Avec Préludes & Nocturnes (1989), Neil Gaiman nous invite à pénétrer l’univers de Sandman, où les frontières entre rêves, cauchemars, et réalité se dissolvent dans une brume envoûtante. Ce premier tome est une plongée fascinante dans les ténèbres de l’imaginaire, mais attention : Gaiman ne vous prend pas par la main. Ici, vous trébuchez dans un labyrinthe où les divinités, les démons, et les humains se croisent dans un ballet à la fois sublime et terrifiant.
L’histoire commence avec une captivité : Morpheus, le Seigneur des Rêves, est emprisonné par un mage avide de pouvoir. Une erreur fatale, car les rêves du monde partent en vrille sans leur maître. Une fois libéré, Morpheus se lance dans une quête pour récupérer ses artefacts volés – un casque, une bourse, et un rubis – objets aussi puissants que symboliques. Mais Préludes & Nocturnes ne se résume pas à un simple récit de vengeance ou de reconquête. C’est un voyage initiatique où Gaiman tisse des fils narratifs riches et sombres, allant des enfers à des diners cauchemardesques.
Morpheus, notre protagoniste, est aussi charismatique qu’insaisissable. Avec son allure gothique, son teint blafard, et son aura mélancolique, il incarne une entité à la fois omnipotente et vulnérable. Ses actions oscillent entre le divin et le profondément humain, et c’est précisément cette dualité qui le rend si fascinant. Autour de lui gravite une galerie de personnages tout aussi mémorables : Lucifer, un diable fatigué de son rôle, ou John Dee, un méchant qui incarne la folie dans sa forme la plus brute.
Visuellement, le travail de Mike Dringenberg, Sam Kieth, et Malcolm Jones III est un mélange d’onirisme et de grotesque. Les traits sont souvent irréguliers, les visages expressifs à l’extrême, et les scènes oscillent entre le beau et le dérangeant. Ce style peut dérouter, mais il s’accorde parfaitement avec l’ambiance de l’œuvre, où chaque page semble être une invitation à sombrer un peu plus dans le surréalisme.

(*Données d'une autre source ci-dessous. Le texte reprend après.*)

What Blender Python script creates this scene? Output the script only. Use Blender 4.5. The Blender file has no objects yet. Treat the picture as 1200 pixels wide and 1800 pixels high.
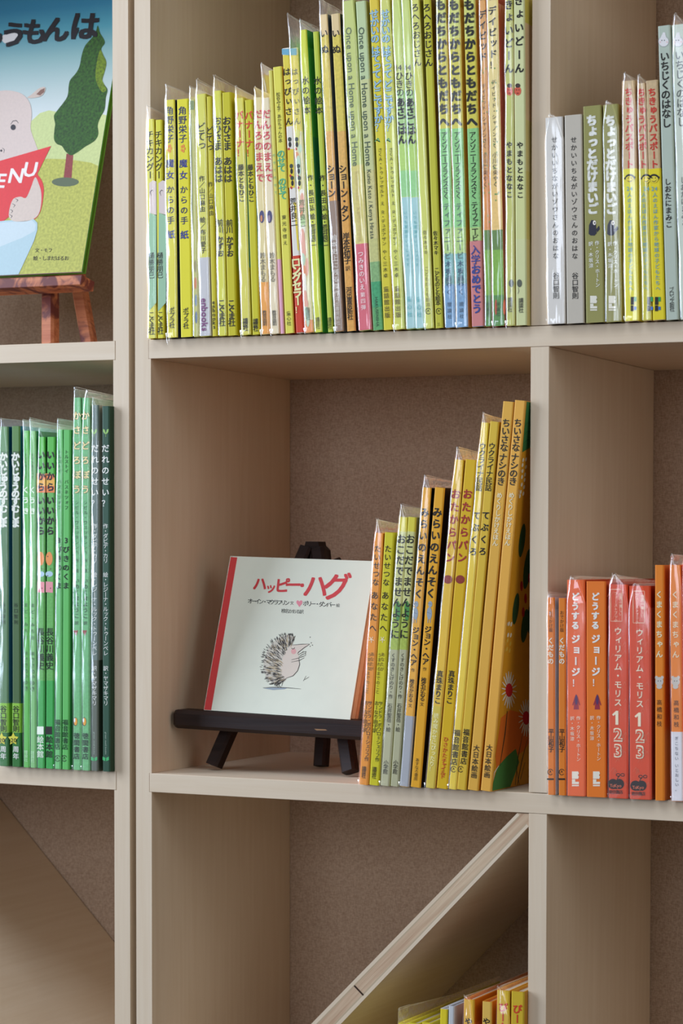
import bpy, math, random
from mathutils import Vector, Matrix

random.seed(7)
scene = bpy.context.scene
COL = scene.collection

# ------------------------------------------------------------------ camera
F, YAW, PITCH, ROLL = 3577.832, 0.3511638, -0.0334849, 0.0079177
CAM = Vector((1.1392658, -1.5447564, 0.1994740))
PX, PY = 1310.702, 1100.979
fw = Vector((-math.sin(YAW)*math.cos(PITCH), math.cos(YAW)*math.cos(PITCH), math.sin(PITCH)))
r0 = Vector((math.cos(YAW), math.sin(YAW), 0)); u0 = r0.cross(fw)
RX = r0*math.cos(ROLL) + u0*math.sin(ROLL)
UP = -r0*math.sin(ROLL) + u0*math.cos(ROLL)
cd = bpy.data.cameras.new('camera'); cam = bpy.data.objects.new('camera', cd); COL.objects.link(cam)
m3 = Matrix((RX, UP, -fw)).transposed()
cam.matrix_world = Matrix.Translation(CAM) @ m3.to_4x4()
cd.sensor_fit = 'VERTICAL'; cd.sensor_height = 36; cd.sensor_width = 24
cd.lens = F*36/1800
cd.shift_x = (600-PX)/1800; cd.shift_y = (PY-900)/1800
cd.clip_start = 0.05; cd.clip_end = 50
cd.dof.use_dof = True; cd.dof.focus_distance = 1.78; cd.dof.aperture_fstop = 10
scene.camera = cam

# ------------------------------------------------------------------ light
scene.view_settings.view_transform = 'Standard'
scene.view_settings.look = 'None'
scene.view_settings.gamma = 1
scene.view_settings.exposure = 0.04
W_ = bpy.data.worlds.new('room_light'); scene.world = W_; W_.use_nodes = True
bg = W_.node_tree.nodes['Background']
bg.inputs['Color'].default_value = (0.93, 0.96, 1.0, 1); bg.inputs['Strength'].default_value = 0.055
scene.cycles.transparent_max_bounces = 48
scene.cycles.max_bounces = 10

def area(name, loc, target, sx, sy, power, col):
    d = bpy.data.lights.new(name, 'AREA'); d.shape = 'RECTANGLE'; d.size = sx; d.size_y = sy
    d.energy = power; d.color = col
    o = bpy.data.objects.new(name, d); COL.objects.link(o); o.location = loc
    o.rotation_euler = (Vector(target)-Vector(loc)).to_track_quat('-Z', 'Y').to_euler()
    return o
# ceiling light of the room in front of the shelves, a window on the left, a paler one on the right
area('ceiling_light', (0.0, -1.35, 2.45), (0.15, 0, 0.3), 1.6, 0.9, 20, (0.82, 0.95, 1.16))
area('daylight_window', (-2.2, -1.1, 0.9), (0.15, 0, 0.3), 1.2, 1.9, 78, (0.80, 0.94, 1.18))
area('daylight_window', (2.2, -0.75, 0.9), (0.1, 0, 0.2), 0.9, 1.4, 9, (0.95, 0.96, 1.0))
area('daylight_window', (-0.2, -3.8, 0.9), (0.15, 0, 0.3), 1.6, 1.5, 31, (0.87, 0.96, 1.12))

# ------------------------------------------------------------------ geometry helpers
H, T, W, D, TP, G = 0.375, 0.01703, 0.37942, 0.22699, 0.01698, 0.00677
YF = -0.0070                                  # plane of the book spines
def ray(px, py): return fw + RX*((px-PX)/F) - UP*((py-PY)/F)
def on_plane(px, py, P, n):
    d = ray(px, py); return CAM + d*((P-CAM).dot(n)/d.dot(n))
def atY(px, py, Y=YF): return on_plane(px, py, Vector((0, Y, 0)), Vector((0, 1, 0)))

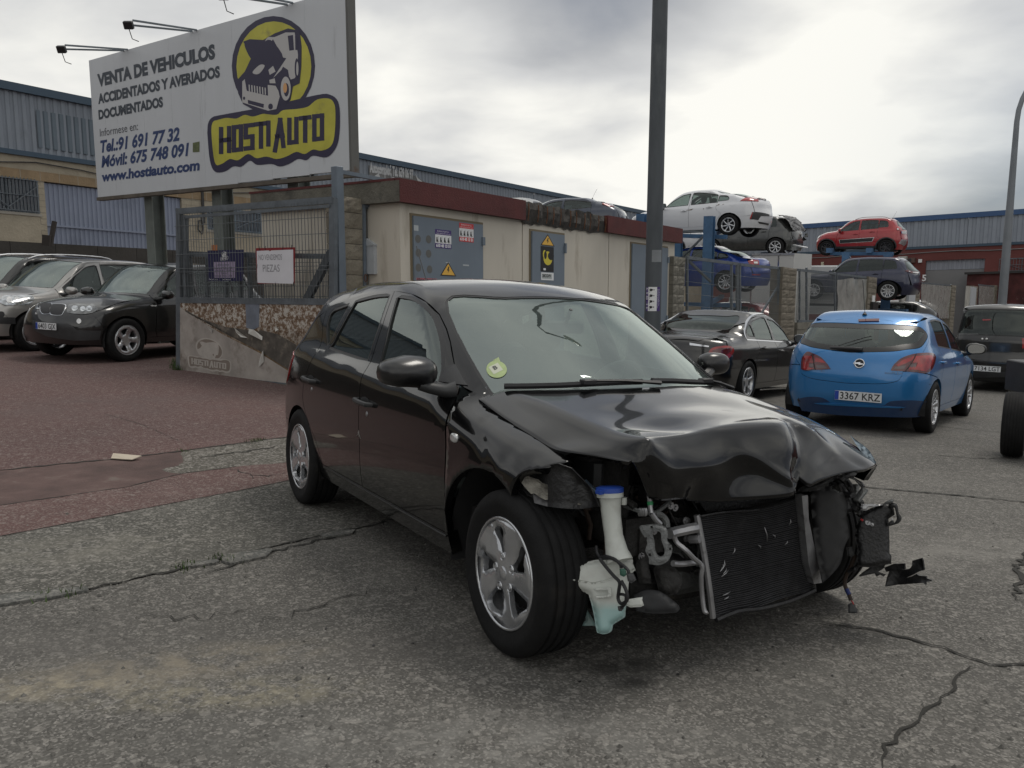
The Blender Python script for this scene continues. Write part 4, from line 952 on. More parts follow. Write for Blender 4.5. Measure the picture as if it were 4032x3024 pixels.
mb = MB(); PF.box(mb, aL, aR, t0_, t1_, hB, hT-.02); own(mb.build('box_body', LBm, lb), lb)
mb = MB(); mb.hexa([PF.p(aL-.012, t0_-.015, hT-.03), PF.p(aR+.012, t0_-.015, hT-.03), PF.p(aR+.012, t1_, hT-.03), PF.p(aL-.012, t1_, hT-.03), PF.p(aL-.012, t0_-.015, hT-.012), PF.p(aR+.012, t0_-.015, hT-.012), PF.p(aR+.012, t1_, hT+.075), PF.p(aL-.012, t1_, hT+.075)]); own(mb.build('lid', LBm, lb), lb)
mb = MB(); PF.box(mb, aL+.012, aR-.01, t0_-.006, t0_+.001, hB+.018, hT-.045); own(mb.build('front_flap', LBm, lb), lb)
mb = MB(); c_ = (aL+aR)/2+.02; PF.box(mb, c_-.035, c_+.035, t0_-.008, t0_-.005, hT-.115, hT-.088); own(mb.build('name_window', mat('brass_label', (.30, .20, .05), .4), lb), lb)
mb = MB(); PF.box(mb, c_-.06, c_+.05, t0_-.008, t0_-.005, hT-.235, hT-.155); own(mb.build('worn_sticker', mat('sticker_remains', (.16, .155, .15), .8, var=.3, vscale=30), lb), lb)
mb = MB(); mb.lathe([(0, -.008), (.009, -.008), (.01, 0)], 10); q = mb.build('lock', BLKP); q.matrix_world = Matrix.Translation(PF.p(c_, t0_-.006, hT-.066));
q.parent = lb; q.matrix_parent_inverse = lb.matrix_world.inverted()
# advertising hoarding
bR = at(757*1.8228, 400*1.8228, 13.6); bL = at(203*1.8228, 300*1.8228, 18.05)
bd = np.array([bR[0]-bL[0], bR[1]-bL[1]]); BW = np.linalg.norm(bd); bd = bd/BW
BFm = Frame((bL[0], bL[1], 0), bd, (-bd[1], bd[0]))
def z1(x, y): return x*.65552/1.8228, y*.65552/1.8228
def bpt(x, y, t=0.):
 a, h = BFm.px(*z1(x, y), t); return BFm.p(a, t, h)
BRD = mat('board_white', (.53, .55, .58), .5, var=.05, vscale=.9, dirt=(.30, .31, .32), dscale=2.5, dthr=.60, stretch=(1, 1, .18))
board = empty('advertising_board', Matrix.Translation(BFm.p(BW/2, .3, 2.9))); tag(board, 'large pale hoarding on steel columns, VENTA DE VEHICULOS lettering and yellow round badge', 'billboard')
def badd(mb, name, m, **k): return own(mb.build(name, m, board, **k), board)
(aBL, hBL), (aTL, hTL) = BFm.px(208, 432), BFm.px(198, 132)
(aBR, hBR), (aTR, hTR) = BFm.px(762, 365), BFm.px(748, -30)
hB_, hT_ = (hBL+hBR)/2, (hTL+hTR)/2
mb = MB()
NP = 8
for i in range(NP):
 a0, a1 = BW*i/NP+.0015, BW*(i+1)/NP-.0015; mb = MB(); BFm.box(mb, a0, a1, 0, .05, hBL+(hBR-hBL)*i/NP, hT_)
 badd(mb, 'sheet_panel', BRD)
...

Le récit, bien que captivant, n’est pas sans quelques aspérités. Certains passages, comme l’épisode du diner, flirtent avec l’horreur pure et peuvent paraître déconnectés du reste de l’histoire. De plus, Gaiman explore ici un style encore en gestation, et certaines transitions narratives peuvent sembler abruptes ou peu fluides. Mais ce manque de polissage initial est compensé par l’ambition et la richesse thématique de l’œuvre.
Le vrai génie de Préludes & Nocturnes réside dans sa capacité à mêler des mythologies multiples, des réflexions philosophiques, et une narration à la fois personnelle et universelle. Gaiman nous rappelle que les rêves, même lorsqu’ils sont brisés, sont le reflet de nos espoirs, de nos peurs, et de notre humanité.
En résumé, Préludes & Nocturnes est une porte d’entrée magistrale dans l’univers de Sandman. Neil Gaiman et son équipe créent ici une œuvre gothique et cosmique, pleine de promesses et de mystères. Une lecture qui fascine autant qu’elle perturbe, et qui donne envie de poursuivre le voyage dans les royaumes du Seigneur des Rêves. Une invitation à ne plus jamais regarder vos cauchemars de la même manière.